Some view Nettwerk and McBride as enemies of copyright holders everywhere, but McBride claims they’re not fighting to win, necessarily; they just want to make the RIAA understand the futility of ignoring the inevitable. “I believe in copyright,” he says. “I believe in the value of intellectual property. Nettwerk’s a member of the RIAA. But this has got to be one of the stupidest things I’ve seen in a long time. Suing your consumer, and all the bad media that comes with it, does not build any goodwill. It doesn’t build up any sort of business relationship. How can you sue someone and maybe six months later ask them to buy a concert ticket?

“ Litigation, or legislation, cannot change behaviour. A few kings have lost their heads to that exact same principle. If you try to tell them what to do, chances are they’ll think you’re trying to do something to them. So it doesn’t really matter in this country, or in America, or anywhere else in the world, how governing bodies decide to change the copyright law. Because the consumer has moved past it. And the genie’s not going back in the bottle.”

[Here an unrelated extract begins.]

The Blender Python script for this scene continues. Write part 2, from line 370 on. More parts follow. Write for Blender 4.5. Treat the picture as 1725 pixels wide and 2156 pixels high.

While McBride is often celebrated as a champion of the music fan, that doesn’t mean he’s an enemy of the industry; on the contrary, his business model seeks to skirt the age-old animosity between the labels and the fan base by exploiting the tendency of fans to share music with their friends. In the late 1980s, Nettwerk hit upon the idea of micromarketing Sarah McLachlan—its first international breakthrough artist—by paying attention to sales spikes in small cities and then working to build her appeal in those places. By relying on “überfans” to build these local markets, Nettwerk helped McLachlan’s 1993 album Fumbling Towards Ecstasy sell a quiet million, increasing her presence and introducing her to an international audience.

Today Google Analytics and social networking sites have made the practice of micromarketing far more sophisticated, but no amount of technology can replace the fans. “Your überfans, they’re your record company,” says McBride, who organizes fans by city, state, and region, with local leaders cobbling together street teams to promote shows. He points to Brand New, one of the 40-plus acts that boogie under his fingertips. According to McBride, in 2007 the group sold about a half-million tickets to 200 shows—with a mere $1,000 spent on advertising for the entire tour. The secret to this sort of cheap, wide-scale market penetration is involving fans in an artist’s career—running contests, collecting data through the artist Web sites, involving fans in artist promotion. “Every artist [we manage] has a street team behind them,” says McBride, who expanded Nettwerk’s reach by opening branches in New York, Los Angeles, Boston, Nashville, London, and Hamburg. “It’s quite labour-intensive, but it’s worth it.”

Regardless of his command of technology and his devotion to the fans, McBride still confounds the industry giants and even his own artists with his tendency to dive down rabbit holes just to see if there are any carrots to be found. By exploring the potential of Internet downloading—generally thought of as the enemy of hard sales—he has raised more than a few of his peers’ eyebrows. Bruce Allen, who manages artists including Bryan Adams, Anne Murray, and Michael Bublé, says his business model is “180 degrees apart” from McBride’s. “Terry has completely eschewed the old model of doing business,” says Allen. “I agree that the old system is broke, but the biggest acts in the world still go through it. Why? Profile and distribution. Without those two things, a song or an artist cannot reach their utmost potential. Remember, the major monies an artist can earn come via touring. The Internet has not proved that it can drive an act to major headline status.” Perhaps not, but while Allen currently houses four artists who’ve made a fortune from music, McBride has more than 40 who make a living at it.